Stated problem
Word for word, restate the lines from the start of the data below through the line containing "from mathutils import noise as mnoise".
※ ※ ※
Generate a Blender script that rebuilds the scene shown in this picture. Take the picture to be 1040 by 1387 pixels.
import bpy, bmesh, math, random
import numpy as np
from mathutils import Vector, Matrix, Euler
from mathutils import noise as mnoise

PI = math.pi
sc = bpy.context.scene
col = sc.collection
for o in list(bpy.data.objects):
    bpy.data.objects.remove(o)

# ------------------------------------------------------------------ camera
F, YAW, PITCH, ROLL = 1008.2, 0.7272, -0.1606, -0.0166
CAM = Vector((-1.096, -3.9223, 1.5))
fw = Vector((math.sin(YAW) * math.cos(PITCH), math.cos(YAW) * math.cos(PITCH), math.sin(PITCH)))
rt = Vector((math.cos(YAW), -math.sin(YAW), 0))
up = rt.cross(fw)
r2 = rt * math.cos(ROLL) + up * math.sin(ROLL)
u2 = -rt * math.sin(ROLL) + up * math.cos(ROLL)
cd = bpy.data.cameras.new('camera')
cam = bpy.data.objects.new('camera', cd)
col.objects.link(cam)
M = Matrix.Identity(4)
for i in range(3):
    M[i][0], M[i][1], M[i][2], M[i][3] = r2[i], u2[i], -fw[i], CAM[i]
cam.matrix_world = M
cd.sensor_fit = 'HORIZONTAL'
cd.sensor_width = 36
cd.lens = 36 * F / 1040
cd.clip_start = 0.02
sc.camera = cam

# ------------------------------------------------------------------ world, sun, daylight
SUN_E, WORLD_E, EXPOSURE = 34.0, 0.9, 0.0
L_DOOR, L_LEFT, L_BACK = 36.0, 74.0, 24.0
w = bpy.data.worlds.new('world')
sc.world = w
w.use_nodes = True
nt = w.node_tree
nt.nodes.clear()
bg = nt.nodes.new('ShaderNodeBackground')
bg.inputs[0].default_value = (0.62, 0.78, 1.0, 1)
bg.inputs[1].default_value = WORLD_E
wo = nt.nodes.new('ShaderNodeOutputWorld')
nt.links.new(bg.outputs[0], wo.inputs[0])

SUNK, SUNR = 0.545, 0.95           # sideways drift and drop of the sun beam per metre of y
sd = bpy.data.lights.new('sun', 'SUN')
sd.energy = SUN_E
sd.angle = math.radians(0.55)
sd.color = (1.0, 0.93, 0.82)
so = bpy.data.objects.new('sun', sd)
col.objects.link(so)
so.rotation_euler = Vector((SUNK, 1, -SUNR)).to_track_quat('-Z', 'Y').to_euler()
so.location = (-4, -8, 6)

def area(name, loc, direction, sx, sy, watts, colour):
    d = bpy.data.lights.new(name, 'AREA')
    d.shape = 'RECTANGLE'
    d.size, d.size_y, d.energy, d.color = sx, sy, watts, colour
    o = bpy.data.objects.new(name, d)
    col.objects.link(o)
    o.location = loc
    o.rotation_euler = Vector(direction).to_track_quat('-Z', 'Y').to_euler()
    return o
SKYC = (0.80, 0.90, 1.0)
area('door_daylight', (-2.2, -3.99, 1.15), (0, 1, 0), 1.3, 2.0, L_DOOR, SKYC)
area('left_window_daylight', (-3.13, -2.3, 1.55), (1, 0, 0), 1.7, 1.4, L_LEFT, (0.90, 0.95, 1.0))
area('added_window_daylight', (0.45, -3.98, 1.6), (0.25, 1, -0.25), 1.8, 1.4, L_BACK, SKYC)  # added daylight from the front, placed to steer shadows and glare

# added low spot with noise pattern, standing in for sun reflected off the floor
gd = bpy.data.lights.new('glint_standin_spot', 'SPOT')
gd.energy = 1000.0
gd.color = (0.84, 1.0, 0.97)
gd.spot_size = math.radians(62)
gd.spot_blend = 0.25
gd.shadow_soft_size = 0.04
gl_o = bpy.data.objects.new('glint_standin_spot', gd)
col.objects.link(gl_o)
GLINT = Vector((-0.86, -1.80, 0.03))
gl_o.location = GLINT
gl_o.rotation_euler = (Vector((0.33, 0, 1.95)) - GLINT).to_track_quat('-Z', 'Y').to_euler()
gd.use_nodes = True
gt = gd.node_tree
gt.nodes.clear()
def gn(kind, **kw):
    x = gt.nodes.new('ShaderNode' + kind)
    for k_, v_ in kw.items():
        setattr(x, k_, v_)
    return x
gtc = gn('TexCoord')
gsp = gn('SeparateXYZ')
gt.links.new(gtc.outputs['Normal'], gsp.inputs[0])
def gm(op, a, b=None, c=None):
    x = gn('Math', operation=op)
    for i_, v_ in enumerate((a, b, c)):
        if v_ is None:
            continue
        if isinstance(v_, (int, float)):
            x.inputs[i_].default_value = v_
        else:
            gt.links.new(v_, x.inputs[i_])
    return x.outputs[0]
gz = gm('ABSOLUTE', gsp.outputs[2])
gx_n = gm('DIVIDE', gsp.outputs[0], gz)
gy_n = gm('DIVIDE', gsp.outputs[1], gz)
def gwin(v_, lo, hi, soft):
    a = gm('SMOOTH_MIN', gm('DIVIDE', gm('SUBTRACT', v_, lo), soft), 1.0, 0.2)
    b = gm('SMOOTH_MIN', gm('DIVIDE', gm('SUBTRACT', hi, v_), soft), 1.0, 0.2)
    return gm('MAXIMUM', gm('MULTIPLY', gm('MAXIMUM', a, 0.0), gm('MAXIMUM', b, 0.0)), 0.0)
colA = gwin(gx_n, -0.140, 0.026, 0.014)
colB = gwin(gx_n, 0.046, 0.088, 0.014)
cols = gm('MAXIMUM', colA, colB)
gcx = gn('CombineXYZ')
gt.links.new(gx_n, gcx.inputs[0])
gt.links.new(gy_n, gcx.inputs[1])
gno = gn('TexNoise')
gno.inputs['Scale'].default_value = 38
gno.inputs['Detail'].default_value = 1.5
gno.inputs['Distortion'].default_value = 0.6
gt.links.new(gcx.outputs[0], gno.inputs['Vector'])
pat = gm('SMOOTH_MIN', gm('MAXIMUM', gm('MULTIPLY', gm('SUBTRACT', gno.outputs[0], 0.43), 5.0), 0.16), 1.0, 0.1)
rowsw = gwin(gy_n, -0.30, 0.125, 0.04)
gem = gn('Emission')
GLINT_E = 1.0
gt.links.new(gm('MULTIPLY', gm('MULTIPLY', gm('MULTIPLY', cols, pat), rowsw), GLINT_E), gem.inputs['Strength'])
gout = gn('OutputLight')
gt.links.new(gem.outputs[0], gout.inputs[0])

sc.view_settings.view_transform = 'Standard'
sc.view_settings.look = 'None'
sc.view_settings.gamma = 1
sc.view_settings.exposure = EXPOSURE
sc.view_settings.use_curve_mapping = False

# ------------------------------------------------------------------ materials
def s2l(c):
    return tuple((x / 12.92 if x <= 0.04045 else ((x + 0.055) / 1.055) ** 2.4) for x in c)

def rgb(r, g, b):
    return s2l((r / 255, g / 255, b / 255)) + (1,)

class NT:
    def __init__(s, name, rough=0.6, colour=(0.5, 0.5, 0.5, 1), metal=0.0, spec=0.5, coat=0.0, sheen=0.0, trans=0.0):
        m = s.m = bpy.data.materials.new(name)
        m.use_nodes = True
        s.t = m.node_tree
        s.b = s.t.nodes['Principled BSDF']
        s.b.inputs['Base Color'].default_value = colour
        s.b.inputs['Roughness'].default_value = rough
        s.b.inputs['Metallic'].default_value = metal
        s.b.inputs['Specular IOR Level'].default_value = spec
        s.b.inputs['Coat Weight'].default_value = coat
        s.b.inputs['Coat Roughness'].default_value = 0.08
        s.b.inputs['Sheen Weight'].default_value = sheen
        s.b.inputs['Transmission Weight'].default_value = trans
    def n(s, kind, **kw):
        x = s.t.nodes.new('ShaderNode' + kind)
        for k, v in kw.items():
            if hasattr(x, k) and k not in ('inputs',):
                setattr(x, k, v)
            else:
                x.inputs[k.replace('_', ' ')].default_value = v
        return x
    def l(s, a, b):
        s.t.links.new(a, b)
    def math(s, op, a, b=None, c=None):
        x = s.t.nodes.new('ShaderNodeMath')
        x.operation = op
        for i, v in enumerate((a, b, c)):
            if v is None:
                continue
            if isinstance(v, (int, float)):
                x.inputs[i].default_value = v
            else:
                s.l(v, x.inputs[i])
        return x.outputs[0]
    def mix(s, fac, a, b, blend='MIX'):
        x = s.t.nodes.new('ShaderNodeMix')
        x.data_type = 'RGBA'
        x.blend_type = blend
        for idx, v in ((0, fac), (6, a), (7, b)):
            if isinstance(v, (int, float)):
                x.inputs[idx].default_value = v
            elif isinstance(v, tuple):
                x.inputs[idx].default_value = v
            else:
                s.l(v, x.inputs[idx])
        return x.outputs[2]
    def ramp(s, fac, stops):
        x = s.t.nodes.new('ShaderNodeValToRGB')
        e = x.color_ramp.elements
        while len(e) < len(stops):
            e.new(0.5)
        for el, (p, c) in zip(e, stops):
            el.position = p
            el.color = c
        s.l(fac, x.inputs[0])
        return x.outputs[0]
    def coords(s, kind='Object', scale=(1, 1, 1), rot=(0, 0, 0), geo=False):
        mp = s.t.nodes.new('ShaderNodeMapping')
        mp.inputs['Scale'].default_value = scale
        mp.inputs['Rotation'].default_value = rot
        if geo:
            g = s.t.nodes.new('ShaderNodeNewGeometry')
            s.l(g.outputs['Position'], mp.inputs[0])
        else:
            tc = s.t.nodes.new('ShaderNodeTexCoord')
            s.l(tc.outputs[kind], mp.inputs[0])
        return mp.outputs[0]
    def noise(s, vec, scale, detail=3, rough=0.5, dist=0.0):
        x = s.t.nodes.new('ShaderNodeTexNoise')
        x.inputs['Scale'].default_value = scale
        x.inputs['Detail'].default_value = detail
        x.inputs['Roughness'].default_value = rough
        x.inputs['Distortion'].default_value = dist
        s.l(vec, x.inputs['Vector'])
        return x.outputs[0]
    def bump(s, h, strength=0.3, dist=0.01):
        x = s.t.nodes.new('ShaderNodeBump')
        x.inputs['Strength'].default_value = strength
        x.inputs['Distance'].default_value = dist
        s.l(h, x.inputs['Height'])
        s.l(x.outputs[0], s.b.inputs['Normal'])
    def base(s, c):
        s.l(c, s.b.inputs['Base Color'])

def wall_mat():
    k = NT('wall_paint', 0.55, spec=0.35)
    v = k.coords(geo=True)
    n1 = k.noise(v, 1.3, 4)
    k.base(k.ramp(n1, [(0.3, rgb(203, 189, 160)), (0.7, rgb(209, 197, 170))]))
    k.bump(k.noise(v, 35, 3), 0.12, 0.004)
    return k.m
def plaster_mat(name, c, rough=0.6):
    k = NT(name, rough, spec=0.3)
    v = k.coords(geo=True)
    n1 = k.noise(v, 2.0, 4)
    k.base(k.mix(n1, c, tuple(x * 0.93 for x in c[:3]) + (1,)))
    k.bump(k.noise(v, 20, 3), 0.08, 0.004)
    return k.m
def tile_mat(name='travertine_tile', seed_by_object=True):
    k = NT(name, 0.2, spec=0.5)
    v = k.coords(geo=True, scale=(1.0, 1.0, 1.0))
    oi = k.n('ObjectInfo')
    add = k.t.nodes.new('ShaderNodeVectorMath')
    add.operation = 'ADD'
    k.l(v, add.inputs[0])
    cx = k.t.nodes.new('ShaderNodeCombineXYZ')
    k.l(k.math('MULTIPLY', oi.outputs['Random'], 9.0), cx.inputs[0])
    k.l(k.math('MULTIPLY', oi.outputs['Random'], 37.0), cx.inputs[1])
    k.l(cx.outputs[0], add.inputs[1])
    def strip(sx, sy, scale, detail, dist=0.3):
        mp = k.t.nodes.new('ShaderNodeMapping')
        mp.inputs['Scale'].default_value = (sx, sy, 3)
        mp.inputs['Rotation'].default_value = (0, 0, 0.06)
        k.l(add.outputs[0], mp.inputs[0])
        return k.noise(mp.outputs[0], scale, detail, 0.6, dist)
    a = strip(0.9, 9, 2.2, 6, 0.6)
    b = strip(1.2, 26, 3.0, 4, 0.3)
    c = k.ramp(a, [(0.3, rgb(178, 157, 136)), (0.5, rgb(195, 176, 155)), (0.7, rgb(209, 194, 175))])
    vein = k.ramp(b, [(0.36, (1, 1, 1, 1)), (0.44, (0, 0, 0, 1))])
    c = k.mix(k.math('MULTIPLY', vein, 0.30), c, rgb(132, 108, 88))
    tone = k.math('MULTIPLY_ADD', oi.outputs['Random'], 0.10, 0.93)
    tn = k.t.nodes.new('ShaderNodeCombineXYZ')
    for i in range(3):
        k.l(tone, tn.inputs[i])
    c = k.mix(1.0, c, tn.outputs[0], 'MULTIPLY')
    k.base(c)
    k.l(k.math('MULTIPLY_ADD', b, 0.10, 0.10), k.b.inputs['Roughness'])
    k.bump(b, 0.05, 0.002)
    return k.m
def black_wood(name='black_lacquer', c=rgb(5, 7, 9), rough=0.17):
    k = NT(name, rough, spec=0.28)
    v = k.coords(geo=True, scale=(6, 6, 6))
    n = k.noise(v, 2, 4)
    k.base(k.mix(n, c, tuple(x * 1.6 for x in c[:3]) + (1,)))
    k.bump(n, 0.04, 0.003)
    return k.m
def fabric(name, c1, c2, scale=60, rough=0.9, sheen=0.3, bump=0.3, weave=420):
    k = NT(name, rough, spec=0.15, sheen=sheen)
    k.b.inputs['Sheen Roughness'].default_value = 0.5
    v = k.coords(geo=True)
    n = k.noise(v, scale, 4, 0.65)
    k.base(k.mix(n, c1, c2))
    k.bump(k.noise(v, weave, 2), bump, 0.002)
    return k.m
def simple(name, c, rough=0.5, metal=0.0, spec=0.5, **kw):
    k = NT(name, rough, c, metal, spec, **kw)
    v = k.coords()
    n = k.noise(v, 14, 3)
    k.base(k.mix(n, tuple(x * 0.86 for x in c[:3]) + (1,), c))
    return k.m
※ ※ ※
Finished task
Generate a Blender script that rebuilds the scene shown in this picture. Take the picture to be 1040 by 1387 pixels.
import bpy, bmesh, math, random
import numpy as np
from mathutils import Vector, Matrix, Euler
from mathutils import noise as mnoise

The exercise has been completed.